When I did my internship and actually touched a dead body for the first time, I understood why people said it was harder than dressing a squirming baby.

My boss told me if I was ever having trouble getting the clothing on, I could cut it. I could split suit jackets up the back, cut the waistbands of pants, or even split the legs vertically and drape the pants on the body if there was no viewing.

And at first, I refused to cut clothing. I believed it was disrespectful; that it was a family’s personal property, not to be permanently altered even if they’re just going to bury or burn it. I even dressed one lady in a one-piece purple jumpsuit with ostrich feathers all over it without cutting it.

Now, I almost always prefer to cut clothing. It just plain fits and looks better. Cutting the clothing also means you do not have to pull on the deceased’s limbs, possibly tearing the skin, or sit the body up and manipulate it. I prefer to move a deceased person as little as possible after embalming is completed, so there will be virtually no chance of the mouth popping open, the skin ripping, or fluids leaking from the mouth and nose. Particularly when dressing autopsied cases, I do not like to jostle and move them.

If the body is well-embalmed, dressing will be easier because when you roll the body toward you with one hand on a shoulder and the other on a hip, the body will roll as one straight unit. Sometimes, if a person’s feet are small enough, you can hold both of them in one hand and lift upwards, and the entire body will follow, with the back of the head remaining on the table but the legs, hips, back and arms rising.

In contrast, dressing an unembalmed body means that when you pick up a foot, the ankle and knee will probably bend and the leg will flop to the side. If you roll the body, the neck is not fixed in place, so the head flops over and possibly purges on you.

Some useful tips: for bras, fasten them first and then put them over the head like a tank top. With belts, they can either be looped through the pants first, or cut in back and then positioned at the waist once the deceased is in the casket. I like to put on socks before pants, because this way the person’s foot-skin doesn’t flake off when you’re putting the pants on. Earrings and necklaces often need to be pinned or glued in place in order to be visible.

I instruct all families to bring clothing that is slightly larger than usual, to accommodate the distended abdominal region which sometimes occurs after an autopsy, and I also ask for long sleeves. Even if the body is in great condition, embalming fluid often lends a mottled appearance to the skin in light-skinned people, so short sleeves are rarely a good look in the casket. Rather than putting makeup all over a person’s arms, I prefer to just dress them in long sleeves. I also suggest no sheer materials, since sutures may show through. Unfortunately, many families forget these instructions and bring tank tops or gauzy sundresses, so I like to keep a few scarves handy that can be arranged and draped. I have a few scarves that were worn by deceased people before I got a chance to wear them.

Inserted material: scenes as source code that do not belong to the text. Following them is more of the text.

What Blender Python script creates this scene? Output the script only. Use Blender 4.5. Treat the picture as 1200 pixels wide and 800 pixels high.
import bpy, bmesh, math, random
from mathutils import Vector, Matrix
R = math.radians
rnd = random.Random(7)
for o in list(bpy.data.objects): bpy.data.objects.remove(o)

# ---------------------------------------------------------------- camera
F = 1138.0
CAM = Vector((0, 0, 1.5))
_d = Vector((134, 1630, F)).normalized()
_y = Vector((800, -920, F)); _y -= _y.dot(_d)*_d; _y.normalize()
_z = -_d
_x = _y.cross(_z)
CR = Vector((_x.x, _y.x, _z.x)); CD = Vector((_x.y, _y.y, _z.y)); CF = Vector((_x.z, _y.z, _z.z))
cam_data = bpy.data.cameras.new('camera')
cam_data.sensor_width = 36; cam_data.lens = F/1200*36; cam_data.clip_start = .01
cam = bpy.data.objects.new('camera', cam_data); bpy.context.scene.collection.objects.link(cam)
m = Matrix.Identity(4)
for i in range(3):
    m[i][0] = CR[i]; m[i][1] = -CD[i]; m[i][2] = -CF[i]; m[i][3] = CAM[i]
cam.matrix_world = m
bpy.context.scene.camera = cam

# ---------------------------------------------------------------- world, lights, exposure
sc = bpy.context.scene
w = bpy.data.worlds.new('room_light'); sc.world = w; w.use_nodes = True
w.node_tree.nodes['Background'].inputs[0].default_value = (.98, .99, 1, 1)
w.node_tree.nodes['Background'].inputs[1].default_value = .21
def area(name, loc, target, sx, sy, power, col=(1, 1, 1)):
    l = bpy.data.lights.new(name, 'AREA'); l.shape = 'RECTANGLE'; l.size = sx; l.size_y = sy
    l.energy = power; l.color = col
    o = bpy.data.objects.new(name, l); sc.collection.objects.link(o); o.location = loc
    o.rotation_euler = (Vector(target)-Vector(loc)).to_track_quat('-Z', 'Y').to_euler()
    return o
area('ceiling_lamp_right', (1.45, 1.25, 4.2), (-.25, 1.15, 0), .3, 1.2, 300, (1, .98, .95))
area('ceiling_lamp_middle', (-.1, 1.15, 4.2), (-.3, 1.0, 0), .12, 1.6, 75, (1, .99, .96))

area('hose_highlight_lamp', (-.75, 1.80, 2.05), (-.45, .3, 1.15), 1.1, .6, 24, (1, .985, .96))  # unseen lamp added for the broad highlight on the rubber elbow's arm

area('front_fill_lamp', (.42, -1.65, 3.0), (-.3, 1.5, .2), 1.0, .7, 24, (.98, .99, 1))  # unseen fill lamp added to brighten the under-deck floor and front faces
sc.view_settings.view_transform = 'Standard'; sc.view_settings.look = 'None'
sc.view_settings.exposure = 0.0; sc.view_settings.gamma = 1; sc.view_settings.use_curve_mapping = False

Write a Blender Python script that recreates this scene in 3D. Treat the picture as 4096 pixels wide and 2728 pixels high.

I had one case recently who was a full facial reconstruction and cranial repair, after a car wreck. His head – any part that was to be viewed – was made entirely of cotton, wax and paint. His head could not be moved at all, or it would have caved in, and he was to be left overnight at his family’s home. These types of cases in particular must be moved and manipulated only as necessary. This man was to be dressed in an Armani leather jacket, and I informed his family it would have to be cut. Some families want pieces of clothing returned to them after the service, so I had to let them know if they wanted him dressed in this jacket, they would not be able to have it back in one piece. (They instructed me to cut it as necessary and bury it with him.)

Priding yourself on dressing a body without cutting clothing is similar to taking pride in embalming a body using only one injection point. What matters most is the appearance and preservation of the body, and if you have to make six incisions and split the jacket and cut the waistband to create the best appearance, please do so.